Portus: Gateway to Rome (1)

Posted: May 24, 2015 in History, Roman History
Tags: , ,
"Ostiaplan-theater-corporation place" by Ursus - Own work. Licensed under CC BY-SA 3.0 via Wikimedia Commons - http://commons.wikimedia.org/wiki/File:Ostiaplan-theater-corporation_place.jpg#/media/File:Ostiaplan-theater-corporation_place.jpg

“Ostiaplan-theater-corporation place” by Ursus – Own work. Licensed under CC BY-SA 3.0 via Wikimedia Commons – http://commons.wikimedia.org/wiki/File:Ostiaplan-theater-corporation_place.jpg#/media/File:Ostiaplan-theater-corporation_place.jpg

When people talk about the Port of the city of Rome, they are usually thinking of the River port of Ostia, which was situated at the mouth of the Tiber. But at the height of the empire this was only part of a port system which had grown as the city and the empire expanded.

Ostia was the first Roman settlement outside the city. According to legend, it was founded by Ancus Marcius, the semi-legendary fourth King of Rome. From inscriptions, it seems that its foundation can be dated back to the seventh century BCE. However archaeological remains so far discovered can only take its date back to the fourth century and the oldest buildings currently viewable date from the third century BCE.

As well as being a trading port, it was also the Fleet base for the consular Navy and later for the Imperial fleet.
The port at Ostia was rebuilt around 68 BCE following its destruction of port along with the town by pirates. It was this attack, which led to the noted campaigns by Pompey the great against the Mediterranean pirates. The port and the town were reconstructed with a more defensive outlook and protective walls. There was a further redevelopment in the first century CE during the reign of the Emperor Tiberius, which greatly enhanced the facilities of both the city and the port. However, in the years that followed, it became evident that for a number of reasons, the port at Ostia was no longer sufficient to cope with the amount of trade to and from Rome.
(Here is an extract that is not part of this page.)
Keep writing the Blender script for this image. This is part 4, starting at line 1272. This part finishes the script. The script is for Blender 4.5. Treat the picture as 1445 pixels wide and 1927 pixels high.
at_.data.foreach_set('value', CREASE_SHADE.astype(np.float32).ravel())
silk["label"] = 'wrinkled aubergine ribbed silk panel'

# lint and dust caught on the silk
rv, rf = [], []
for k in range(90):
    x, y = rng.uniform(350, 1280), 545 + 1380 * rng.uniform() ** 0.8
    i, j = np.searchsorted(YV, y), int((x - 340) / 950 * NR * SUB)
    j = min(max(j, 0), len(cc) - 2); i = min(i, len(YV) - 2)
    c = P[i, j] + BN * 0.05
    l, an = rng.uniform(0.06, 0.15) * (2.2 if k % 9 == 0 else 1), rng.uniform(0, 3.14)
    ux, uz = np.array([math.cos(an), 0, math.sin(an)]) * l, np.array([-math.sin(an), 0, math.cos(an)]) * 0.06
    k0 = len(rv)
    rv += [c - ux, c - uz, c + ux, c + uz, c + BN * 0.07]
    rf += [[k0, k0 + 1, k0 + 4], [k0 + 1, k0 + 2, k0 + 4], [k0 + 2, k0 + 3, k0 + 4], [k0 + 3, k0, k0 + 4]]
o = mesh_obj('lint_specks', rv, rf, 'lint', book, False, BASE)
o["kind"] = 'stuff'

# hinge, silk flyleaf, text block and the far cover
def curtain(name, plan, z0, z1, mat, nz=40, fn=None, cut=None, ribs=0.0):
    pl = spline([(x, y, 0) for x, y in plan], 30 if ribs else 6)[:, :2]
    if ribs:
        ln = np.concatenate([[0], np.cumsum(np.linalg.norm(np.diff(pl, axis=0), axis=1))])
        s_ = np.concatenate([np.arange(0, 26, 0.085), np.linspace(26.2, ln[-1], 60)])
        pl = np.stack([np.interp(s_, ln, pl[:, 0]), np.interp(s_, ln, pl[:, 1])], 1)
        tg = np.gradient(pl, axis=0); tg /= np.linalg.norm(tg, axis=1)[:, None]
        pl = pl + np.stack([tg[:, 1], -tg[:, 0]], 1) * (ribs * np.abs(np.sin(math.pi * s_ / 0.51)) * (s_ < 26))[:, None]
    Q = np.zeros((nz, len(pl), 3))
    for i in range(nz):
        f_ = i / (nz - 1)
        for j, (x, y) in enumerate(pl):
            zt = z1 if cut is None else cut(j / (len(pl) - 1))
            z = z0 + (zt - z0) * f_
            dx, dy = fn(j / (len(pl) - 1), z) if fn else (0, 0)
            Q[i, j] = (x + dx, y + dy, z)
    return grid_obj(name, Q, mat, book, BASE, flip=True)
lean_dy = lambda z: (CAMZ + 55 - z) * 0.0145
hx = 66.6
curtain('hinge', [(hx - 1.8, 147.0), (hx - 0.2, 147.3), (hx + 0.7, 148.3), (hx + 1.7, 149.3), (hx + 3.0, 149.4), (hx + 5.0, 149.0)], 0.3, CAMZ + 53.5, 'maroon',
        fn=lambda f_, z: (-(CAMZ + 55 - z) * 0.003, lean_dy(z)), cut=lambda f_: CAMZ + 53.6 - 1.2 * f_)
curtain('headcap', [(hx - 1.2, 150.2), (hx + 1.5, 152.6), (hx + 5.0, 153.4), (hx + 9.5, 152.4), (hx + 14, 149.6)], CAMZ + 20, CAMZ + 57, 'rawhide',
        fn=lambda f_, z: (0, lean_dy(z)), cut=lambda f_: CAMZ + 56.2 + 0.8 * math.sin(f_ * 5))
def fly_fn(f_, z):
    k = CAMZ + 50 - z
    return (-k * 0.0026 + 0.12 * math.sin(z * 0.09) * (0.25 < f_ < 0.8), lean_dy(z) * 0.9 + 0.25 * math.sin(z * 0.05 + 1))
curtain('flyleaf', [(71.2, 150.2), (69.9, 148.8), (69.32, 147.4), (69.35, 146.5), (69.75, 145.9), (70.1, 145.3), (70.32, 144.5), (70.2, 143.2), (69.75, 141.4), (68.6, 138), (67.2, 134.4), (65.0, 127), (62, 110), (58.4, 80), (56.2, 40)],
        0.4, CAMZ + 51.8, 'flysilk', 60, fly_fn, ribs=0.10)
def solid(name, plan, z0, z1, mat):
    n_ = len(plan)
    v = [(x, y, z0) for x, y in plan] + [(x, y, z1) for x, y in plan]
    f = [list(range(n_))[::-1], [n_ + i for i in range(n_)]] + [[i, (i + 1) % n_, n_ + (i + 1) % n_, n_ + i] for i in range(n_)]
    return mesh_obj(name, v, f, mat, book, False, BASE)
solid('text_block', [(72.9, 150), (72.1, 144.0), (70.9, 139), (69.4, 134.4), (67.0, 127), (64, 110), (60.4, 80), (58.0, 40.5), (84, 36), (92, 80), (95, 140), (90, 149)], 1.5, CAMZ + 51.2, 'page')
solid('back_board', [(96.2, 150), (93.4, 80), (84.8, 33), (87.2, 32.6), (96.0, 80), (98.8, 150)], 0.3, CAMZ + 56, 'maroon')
What was it then that led to the decision to expand the port system of Rome. Firstly Rome itself was increasing in size as a result of the expansion of the Empire. Secondly, the expansion of the Empire had opened up even greater trading opportunities and the need for more traffic between the capital and the outlying colonies. It should also be remembered that more trade meant more tax income and so there was a strong economic incentive for the imperial authorities to facilitate its expansion. Ostia itself had a number of geographical issues which prevented an expansion of any significant nature within the existing port. A sand bar near the mouth of the estuary limited the size of ship which could enter into the river. Sediment from this bar drifted northwards into the mouth of the Tiber and required regular dredging. As over-time Roman ships became bigger, this obviously caused a problem as they were not able to use the port facilities at Ostia. Records record that sometime after 194 BCE grain shipments to Rome were handled by the port at Puteoli on the Bay of Naples. It is not clear how this grain was then transported to Rome, but it is most likely that it was these shipped on smaller coastal vessels which were capable of using the Port at Ostia. As the shipments, and trading general, increased in volume, this in turn led to a another problem. Because of the estuarine nature of the port, there was very limited waiting space for boats, which had arrived but were not yet able to dock. This was due to a relatively limited capacity on the wharves at Ostia. Despite the modifications undertaken in the reign of Tiberius. It soon became evident that an entirely new solution needed to be found.

Before going any further, we should perhaps spend a few moments thinking about what happened to the goods once they had arrived at the port of Ostia. They were unloaded onto the wharves and stored in warehouses. From here, there were two options to transport them into the city. The first of these was trans-shipment by horse-drawn barge along the tiber to the numerous river wharves, which lined the Tiber. Some smaller ships could also have made it up the river to the city quaysides. The second was to transport them by road by means of the Via Ostiensis, which ran from Ostia into the city. Thus, in the early years of the common era, it was likely that grain shipments from North Africa or Egypt would arrive at Puteoli near Naples, be transferred to a coastal vessel for the journey north to Ostia and then finally be loaded onto river barge for the final journey into the city. Part of the solution that was required needed to make this journey more efficient.